May 22 – The last known ship to bring slaves to the U.S., the schooner Clotilda, was discovered in a remote branch of Alabama’s Mobile River.
May 23 – Longtime Marietta, Georgia, mail carrier Floyd Martin retired, and on his last route, residents decorated their mailboxes and held a block party after he finished his deliveries.
May 31 – After 20 rounds and running out of hard words, the National Spelling Bee in Washington, D.C., crowned an unprecedented eight co-champions.
June 5 – Tom Rice, 97, of Coronado, California, reenacted his pre-D-Day 1944 jump into Carentan, France, as part of the 75th anniversary of the Allied invasion at Normandy.
June 11 – Kraft announced that it was selling salad frosting, which was French dressing disguised in a colorful bottle to get kids to like it.
June 19 – A survey by YouGov reported that 39 percent of Americans between the ages of 18 and 24 hadn’t used deodorant in the last 30 days.
July 3 – The American Automobile Association estimated that a record 49 million people would be traveling the U.S. highways on the Fourth of July holiday.
July 12 – A report on British roadkill showed that badgers were the mammals most likely to meet their end on the highway, although pheasants led the animal roadway mortality rate.
July 22 – Officials near Sandpoint, Idaho removed turtle crossing signs because thieves kept stealing them as soon as the unique warning signs were replaced.
August 14 – A 12-year-old boy attending a family reunion found a rare Ice Age wooly mammoth tooth by a creek near the Inn at Honey Run near Millersburg, Ohio.
August 15 – A new study released by the U.S. Geological Survey showed that 90 percent of rainwater samples in Colorado included microplastic shards, beads, and fibers.
September 6 – A new international study showed that 90 percent of the time eyewitnesses would assist someone assaulted in public.
September 7 – Miami Marlins pitcher Brian Moran struck out his young brother, Colin, pinch-hitting for the Pittsburgh Pirates.
September 21 – When a car fell on his neighbor pinning him, Zac Clark, a 16-year-old high school football player from Butler, Ohio, rushed over and lifted the 3,000-pound auto, saving the neighbor’s life.
One of my proudest moments.

October 7 – After falling at his home in Plains, Georgia the previous day, former President Jimmy Carter, 95, with a bandage above his left eye and a visible welt below, still helped build a Habitat for Humanity home in Nashville, Tennessee.
October 18 – NASA astronauts Christina Koch and Jessica Meir performed the first all-female spacewalk when they ventured outside the International Space Station for five and a half hours to replace a faulty battery charger.
October 30 – Firefighters in Simi Valley, California successfully saved the Ronald Reagan Presidential Library from a wildfire with assistance from a herd of goats brought in earlier in the year to eat away the brush surrounding the library.
November 3 – When midnight shift workers didn’t show up at a Birmingham Waffle House restaurant, several customers jumped behind the counter to help the lone employee serve 30 other customers.
November 8 – The last survivor of the Hindenburg Disaster, Werner Gustav Doehner, died in Laconia, New Hampshire, at age 90.
November 18 – Police in Goddard, Kansas, discovered a camel, cow, and donkey wandering along a rural road.
December 9 – A New York City man removed and ate a banana from a Miami, Florida art exhibit that had sold for $120,000.
December 10 – A 43-year-old Monroe County, Louisiana man, was arrested for fixing the bingo game he was calling so his relatives could win.
December 20 – Emily Williams, a wildlife ecologist in Alaska, was late for work because a moose was licking the salt off of her car.

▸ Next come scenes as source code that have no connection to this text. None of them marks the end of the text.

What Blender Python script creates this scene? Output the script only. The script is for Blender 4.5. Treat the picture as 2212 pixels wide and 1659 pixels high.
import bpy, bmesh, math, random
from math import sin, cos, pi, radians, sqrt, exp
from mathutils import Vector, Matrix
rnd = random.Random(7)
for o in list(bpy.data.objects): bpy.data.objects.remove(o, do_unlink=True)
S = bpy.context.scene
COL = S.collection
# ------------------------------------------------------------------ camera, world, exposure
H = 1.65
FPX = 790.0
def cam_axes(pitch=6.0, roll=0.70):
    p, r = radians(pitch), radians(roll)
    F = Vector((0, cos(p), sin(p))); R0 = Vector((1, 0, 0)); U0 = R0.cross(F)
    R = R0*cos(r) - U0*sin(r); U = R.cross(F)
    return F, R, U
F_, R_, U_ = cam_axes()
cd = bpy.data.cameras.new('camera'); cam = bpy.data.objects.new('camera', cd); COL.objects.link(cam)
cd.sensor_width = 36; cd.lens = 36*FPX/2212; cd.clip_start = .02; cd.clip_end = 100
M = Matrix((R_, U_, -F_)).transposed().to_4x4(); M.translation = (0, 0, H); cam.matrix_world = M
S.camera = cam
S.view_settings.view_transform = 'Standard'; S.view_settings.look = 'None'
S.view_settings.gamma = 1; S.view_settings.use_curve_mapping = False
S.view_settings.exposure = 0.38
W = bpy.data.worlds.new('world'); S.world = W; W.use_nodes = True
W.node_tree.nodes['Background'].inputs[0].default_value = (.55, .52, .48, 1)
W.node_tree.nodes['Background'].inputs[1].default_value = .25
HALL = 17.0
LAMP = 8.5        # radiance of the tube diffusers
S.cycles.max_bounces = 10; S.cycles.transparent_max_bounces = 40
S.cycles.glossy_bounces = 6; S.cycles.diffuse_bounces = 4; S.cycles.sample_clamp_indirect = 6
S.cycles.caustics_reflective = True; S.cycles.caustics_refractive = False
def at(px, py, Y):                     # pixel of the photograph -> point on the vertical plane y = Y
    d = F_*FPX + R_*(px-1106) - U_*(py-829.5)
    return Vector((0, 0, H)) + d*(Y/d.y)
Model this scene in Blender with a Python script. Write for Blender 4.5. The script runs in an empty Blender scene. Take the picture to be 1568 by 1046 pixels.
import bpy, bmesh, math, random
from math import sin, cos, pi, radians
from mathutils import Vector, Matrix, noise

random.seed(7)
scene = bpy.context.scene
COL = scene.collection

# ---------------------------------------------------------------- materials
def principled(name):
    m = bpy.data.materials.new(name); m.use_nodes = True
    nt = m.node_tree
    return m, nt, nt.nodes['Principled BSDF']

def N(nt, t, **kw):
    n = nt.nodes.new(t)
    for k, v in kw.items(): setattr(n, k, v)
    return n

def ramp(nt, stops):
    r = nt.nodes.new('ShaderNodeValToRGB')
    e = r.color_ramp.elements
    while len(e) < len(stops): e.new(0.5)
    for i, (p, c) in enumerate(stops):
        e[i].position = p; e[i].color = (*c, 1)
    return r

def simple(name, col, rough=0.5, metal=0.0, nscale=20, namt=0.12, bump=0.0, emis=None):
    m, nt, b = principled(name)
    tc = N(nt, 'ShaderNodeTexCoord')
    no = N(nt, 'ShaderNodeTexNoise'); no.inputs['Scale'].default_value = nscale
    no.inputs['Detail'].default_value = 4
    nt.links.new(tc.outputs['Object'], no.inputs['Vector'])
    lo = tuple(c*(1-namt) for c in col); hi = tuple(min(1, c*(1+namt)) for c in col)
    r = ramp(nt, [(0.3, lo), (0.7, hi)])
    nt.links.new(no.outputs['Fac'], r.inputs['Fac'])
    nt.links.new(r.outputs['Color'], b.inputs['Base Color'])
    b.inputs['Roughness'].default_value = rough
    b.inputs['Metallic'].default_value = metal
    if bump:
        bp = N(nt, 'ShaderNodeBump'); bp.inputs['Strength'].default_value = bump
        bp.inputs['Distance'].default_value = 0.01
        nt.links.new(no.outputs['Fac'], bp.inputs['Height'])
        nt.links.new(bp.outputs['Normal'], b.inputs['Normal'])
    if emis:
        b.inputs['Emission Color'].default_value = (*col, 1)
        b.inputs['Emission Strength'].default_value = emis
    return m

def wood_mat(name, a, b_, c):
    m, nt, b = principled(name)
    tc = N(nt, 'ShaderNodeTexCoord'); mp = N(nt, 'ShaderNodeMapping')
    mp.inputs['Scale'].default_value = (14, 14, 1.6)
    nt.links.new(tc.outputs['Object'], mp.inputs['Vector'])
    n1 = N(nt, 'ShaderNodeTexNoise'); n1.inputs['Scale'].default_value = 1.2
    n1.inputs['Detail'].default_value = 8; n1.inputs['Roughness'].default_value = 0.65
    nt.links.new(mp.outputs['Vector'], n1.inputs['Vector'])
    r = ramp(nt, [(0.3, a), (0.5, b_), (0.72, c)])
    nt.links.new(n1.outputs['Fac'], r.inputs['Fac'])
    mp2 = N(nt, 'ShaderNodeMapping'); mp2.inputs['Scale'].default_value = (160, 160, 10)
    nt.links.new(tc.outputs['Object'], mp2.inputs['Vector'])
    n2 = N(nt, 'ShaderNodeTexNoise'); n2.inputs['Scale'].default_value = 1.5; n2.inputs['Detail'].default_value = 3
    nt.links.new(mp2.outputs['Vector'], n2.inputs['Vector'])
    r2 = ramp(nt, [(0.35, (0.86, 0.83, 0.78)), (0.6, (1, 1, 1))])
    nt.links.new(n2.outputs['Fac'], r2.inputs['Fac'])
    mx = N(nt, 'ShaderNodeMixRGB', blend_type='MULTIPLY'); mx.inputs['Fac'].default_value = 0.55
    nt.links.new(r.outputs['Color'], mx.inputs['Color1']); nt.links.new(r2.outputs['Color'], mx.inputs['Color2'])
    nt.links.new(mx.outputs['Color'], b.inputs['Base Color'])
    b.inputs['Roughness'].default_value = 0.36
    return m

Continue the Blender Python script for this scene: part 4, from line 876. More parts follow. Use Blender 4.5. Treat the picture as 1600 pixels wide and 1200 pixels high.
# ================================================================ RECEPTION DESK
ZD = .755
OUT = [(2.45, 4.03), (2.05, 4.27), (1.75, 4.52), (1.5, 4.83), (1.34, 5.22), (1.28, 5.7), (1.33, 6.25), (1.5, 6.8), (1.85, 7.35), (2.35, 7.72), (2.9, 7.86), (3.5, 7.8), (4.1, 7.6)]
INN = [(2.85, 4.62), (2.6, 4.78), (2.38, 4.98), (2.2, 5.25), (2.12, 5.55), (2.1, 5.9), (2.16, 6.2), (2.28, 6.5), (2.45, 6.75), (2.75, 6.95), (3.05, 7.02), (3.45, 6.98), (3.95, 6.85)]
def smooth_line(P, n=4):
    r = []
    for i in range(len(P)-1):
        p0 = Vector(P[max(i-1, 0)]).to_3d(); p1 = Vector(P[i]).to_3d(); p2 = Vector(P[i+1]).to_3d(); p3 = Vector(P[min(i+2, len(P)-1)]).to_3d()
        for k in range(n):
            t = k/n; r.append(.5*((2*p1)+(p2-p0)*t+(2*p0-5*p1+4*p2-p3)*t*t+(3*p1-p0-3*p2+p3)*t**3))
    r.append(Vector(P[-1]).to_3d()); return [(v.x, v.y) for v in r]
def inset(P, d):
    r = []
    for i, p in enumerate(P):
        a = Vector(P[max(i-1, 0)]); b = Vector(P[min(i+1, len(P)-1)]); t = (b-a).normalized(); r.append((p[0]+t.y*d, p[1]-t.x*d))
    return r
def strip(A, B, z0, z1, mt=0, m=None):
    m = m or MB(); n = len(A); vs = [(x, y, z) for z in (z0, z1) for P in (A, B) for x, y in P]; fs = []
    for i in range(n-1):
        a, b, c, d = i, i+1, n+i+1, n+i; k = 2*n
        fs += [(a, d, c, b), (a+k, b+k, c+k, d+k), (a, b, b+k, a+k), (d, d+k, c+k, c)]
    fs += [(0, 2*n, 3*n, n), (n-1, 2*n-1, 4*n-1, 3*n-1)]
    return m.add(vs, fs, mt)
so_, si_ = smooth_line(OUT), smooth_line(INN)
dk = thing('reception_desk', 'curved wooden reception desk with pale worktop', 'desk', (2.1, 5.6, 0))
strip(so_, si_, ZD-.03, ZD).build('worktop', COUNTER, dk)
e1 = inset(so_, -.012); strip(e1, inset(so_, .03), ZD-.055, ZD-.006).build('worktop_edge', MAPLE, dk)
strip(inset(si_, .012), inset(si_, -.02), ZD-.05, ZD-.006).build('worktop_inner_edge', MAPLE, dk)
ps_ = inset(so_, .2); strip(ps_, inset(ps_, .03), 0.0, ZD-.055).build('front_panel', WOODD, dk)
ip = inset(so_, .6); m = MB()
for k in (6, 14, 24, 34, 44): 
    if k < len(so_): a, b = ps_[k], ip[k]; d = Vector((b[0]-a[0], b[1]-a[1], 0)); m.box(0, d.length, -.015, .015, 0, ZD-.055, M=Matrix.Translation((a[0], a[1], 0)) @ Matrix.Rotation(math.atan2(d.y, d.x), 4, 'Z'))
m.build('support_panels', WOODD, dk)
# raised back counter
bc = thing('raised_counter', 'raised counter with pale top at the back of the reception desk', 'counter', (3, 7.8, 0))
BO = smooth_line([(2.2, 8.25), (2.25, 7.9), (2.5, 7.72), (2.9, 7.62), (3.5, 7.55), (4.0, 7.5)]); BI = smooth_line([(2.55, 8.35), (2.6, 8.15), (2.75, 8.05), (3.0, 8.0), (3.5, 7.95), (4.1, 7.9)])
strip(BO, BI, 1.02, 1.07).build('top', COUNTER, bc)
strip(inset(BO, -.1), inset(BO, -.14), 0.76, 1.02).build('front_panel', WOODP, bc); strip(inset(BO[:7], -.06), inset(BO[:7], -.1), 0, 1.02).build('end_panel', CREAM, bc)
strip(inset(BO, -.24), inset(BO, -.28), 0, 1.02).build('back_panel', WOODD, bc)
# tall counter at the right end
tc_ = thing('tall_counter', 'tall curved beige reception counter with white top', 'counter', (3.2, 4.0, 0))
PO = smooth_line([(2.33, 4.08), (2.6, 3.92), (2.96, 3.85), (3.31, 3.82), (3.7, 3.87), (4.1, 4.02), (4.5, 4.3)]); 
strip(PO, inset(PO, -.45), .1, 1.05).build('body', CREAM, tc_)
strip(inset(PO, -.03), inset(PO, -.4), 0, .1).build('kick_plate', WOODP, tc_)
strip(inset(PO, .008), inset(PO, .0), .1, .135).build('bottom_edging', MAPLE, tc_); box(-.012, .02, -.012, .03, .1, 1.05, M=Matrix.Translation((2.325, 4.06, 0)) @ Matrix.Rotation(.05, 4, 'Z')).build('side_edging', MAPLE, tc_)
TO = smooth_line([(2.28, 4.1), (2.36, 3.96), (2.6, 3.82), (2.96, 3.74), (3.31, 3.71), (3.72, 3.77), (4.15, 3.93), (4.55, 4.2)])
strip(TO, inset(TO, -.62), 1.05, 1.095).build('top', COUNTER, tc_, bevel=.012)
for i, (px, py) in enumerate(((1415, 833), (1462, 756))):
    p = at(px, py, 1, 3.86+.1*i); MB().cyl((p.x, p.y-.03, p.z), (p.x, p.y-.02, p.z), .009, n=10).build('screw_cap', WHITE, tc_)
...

Here’s hoping 2020 will give us both a better year and better eyesight in all that is happening around us.

Happy New Year!

© Bruce Stambaugh 2019

Author: Bruce Stambaugh

Writer, marketer, columnist, author, photographer, birder, walker, hiker, husband, father, grandfather, brother, son, township trustee, converted Anabaptist, community activist, my life is crammed with all things people and nature and wonder. My late father gave me this penchant for giving and getting the most out of life, my late mother the courtesy, kindness, and creativity to see the joy in life. They both taught me to cherish the people I am with. I try and fail and try again.

6 thoughts on “Noteworthy news that didn’t make the headlines in 2019”

  1. –This is the most astounding of your facts: The BBC reported that 23 million people use 123456 as their password for private online accounts, with 123456789 as the second most popular password.
    –My favorite picture: your Alaska moose, tied with the Carter pose; my mom keeps her Carter photo in her old timey secretary desk glass doors.
    –Finally, love this: NASA astronauts Christina Koch and Jessica Meir performed the first all-female spacewalk .
    Thanks for your round up, Bruce!